Taxation: What is a DAO and how is it taxed?

Welcome to the unknown.

DAO

First of all, DAO stands for a Decentralized Autonomous Organization. It is a structure that allows stakeholders to make governing decisions over a protocol such as a Digital Token without the need for a centralized authority. This protocol can be used to fund and operate a for profit business.

In essence, instead of a small Board of Directors in a corporate format or a manager in a LLC format making decisions about the company, DAOs enable the community of token holders to vote on the future of the protocol. 

Right now, Wyoming leads the way on recognizing DAO’s as LLC’s under a filing process called a DAO LLC. This is important because it protects the token holders from liability much the same as a regular LLC does. Without this LLC format the token holders bear the brunt of a legal proceeding. Other counties such as Switzerland and the Cayman Islands have similar versions of this structure.

Taxation

Ok, here is the tricky part that tax professionals and the IRS are trying to reconcile as they deal with this new entity format.

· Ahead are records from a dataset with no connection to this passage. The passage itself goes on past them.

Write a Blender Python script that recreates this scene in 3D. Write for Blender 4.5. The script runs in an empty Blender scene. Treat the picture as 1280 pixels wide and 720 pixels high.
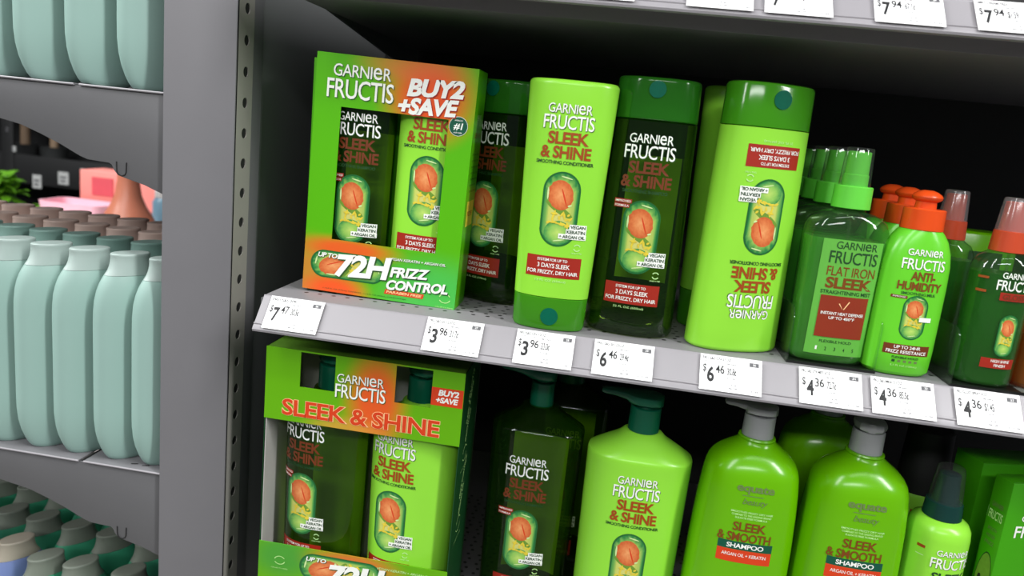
import bpy, bmesh, math, random
from mathutils import Matrix, Vector
random.seed(7)
sc = bpy.context.scene
COL = sc.collection
S = 1.25                      # height of the middle shelf above the shop floor; shelf-relative z is used below

# ------------------------------------------------------------------ camera, world, lights, exposure
cam_d = bpy.data.cameras.new('camera'); cam = bpy.data.objects.new('camera', cam_d); COL.objects.link(cam)
CR = ((0.9852464586, 0.1380689566, 0.1011255611), (0.1261763704, -0.1868068235, -0.9742600958), (-0.1156241301, 0.9726459653, -0.2014718011))
ax, ay, az = Vector(CR[0]), -Vector(CR[1]), -Vector(CR[2])
cm = Matrix((ax, ay, az)).transposed().to_4x4(); cm.translation = Vector((0.2755061, -0.6102967, 0.1594143 + S))
cam.matrix_world = cm
cam_d.sensor_width = 36.0; cam_d.lens = 966.8 * 36.0 / 1280.0
cam_d.clip_start = 0.02; cam_d.clip_end = 60
cam_d.dof.use_dof = True; cam_d.dof.focus_distance = 0.66; cam_d.dof.aperture_fstop = 7.0
sc.camera = cam
sc.view_settings.view_transform = 'Standard'; sc.view_settings.look = 'None'
sc.view_settings.gamma = 1.0; sc.view_settings.use_curve_mapping = False
sc.view_settings.exposure = -0.68
try:
    sc.cycles.transparent_max_bounces = 32
except Exception:
    pass
w = bpy.data.worlds.new('world'); sc.world = w; w.use_nodes = True
bg = w.node_tree.nodes['Background']; bg.inputs[0].default_value = (0.86, 0.93, 1.0, 1); bg.inputs[1].default_value = 0.20

def area_light(name, loc, target, sx, sy, power, color=(1, 1, 1)):
    d = bpy.data.lights.new(name, 'AREA'); d.shape = 'RECTANGLE'; d.size = sx; d.size_y = sy; d.energy = power; d.color = color
    o = bpy.data.objects.new(name, d); COL.objects.link(o); o.location = loc
    o.rotation_euler = (Vector(target) - Vector(loc)).to_track_quat('-Z', 'Y').to_euler()
    return o
LIGHTS = [  # rows of ceiling tubes above the aisle and past its end
    ('ceiling_tube_light', (1.2, -1.25, 3.5), (1.2, -1.25, 0), 2.4, 0.16, 22),
    ('ceiling_tube_light', (-1.5, -2.0, 3.5), (0.1, 0.0, 1.2), 0.25, 2.6, 82),
    ('ceiling_tube_light', (0.2, -4.2, 3.5), (0.3, 0.0, 1.2), 3.0, 0.3, 110),
    ('ceiling_tube_light', (-2.4, -0.4, 3.3), (-0.4, 0.1, 1.1), 0.4, 2.2, 160),
    ('ceiling_tube_light', (2.6, -1.6, 3.5), (0.2, 0.1, 1.2), 0.3, 2.4, 165),
    ('ceiling_tube_light', (-2.0, 1.9, 3.5), (-1.5, 1.7, 1.0), 1.6, 1.2, 60),
]
for a in LIGHTS: area_light(*a)

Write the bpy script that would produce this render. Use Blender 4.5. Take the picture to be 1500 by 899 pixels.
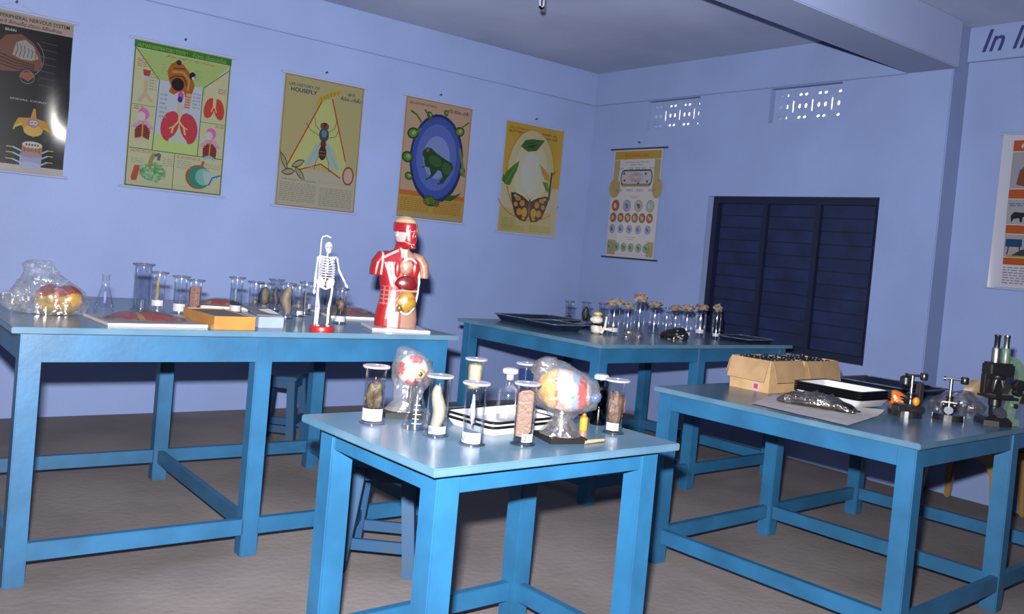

Let us take the case of a DAO created without the benefit of a legal structure in the US or elsewhere. The natural default position from the IRS viewpoint would be more than likely that the net earnings of the protocol, whether or not distributed, would be taxed as a partnership interest. That is simplifying things a bit but the net earnings would pass through to the token holders as if they were partners. How that gets administered is anyone’s guess and it would seem that the protocol would need to hold back on decentralizing a part of the operation so that some compliance administration would be possible.

In the case of a DAO created as a DAO LLC, the LLC would have certain reporting options as an LLC. It could be taxed as a C Corporation or a Partnership depending on the election made. See https://acullytax.com/startup-tip-entity-selection-and-some-tax-implications

Under the C Corporation structure it would be taxed at 21% and the token holders would be taxed on the value of any form of distribution to them at their respective rates. The token holders would report a capital gain or loss on the sale or transference of their interest much the same as any cryptocurrency.

Under a partnership structure the partnership income will be taxed at the token holder level as mentioned above.

And then there is more . . .

If the concept of a DAO is tough to grasp and the taxation issue even tougher. Let’s look at the special compliance issues by example.

Let’s say there is a C Corporation structure elected for a DAO LLC formed in the US. However, >25% of the tokens are held by a foreign individual or entity. There then needs to be a Form 5472 filed to report that ownership and in the digital environment how are the details of the token holder going to make it onto this tax form. I bring up the Form 5472 because of the $25,000 automatic penalty for non compliance.

A similar situation exists where >10% US stakeholders in foreign enterprises are required to file a Form 5471 and test the taxes paid abroad comply with IRS rules. Who is going to file this and where will the information come from to avoid the $10,000 non compliance penalty.

Under the new BOI rules struck by the US Department of Treasury >20% owners the LLC must report their holding along with a abundance of personal information about their beneficial interest in the LLC.

Then there comes to the mechanics of withholding and reporting of payments to foreign stakeholders as well as US holders.

As you can see the digitized world meets the real world and compliance will require a second look at this emerging area.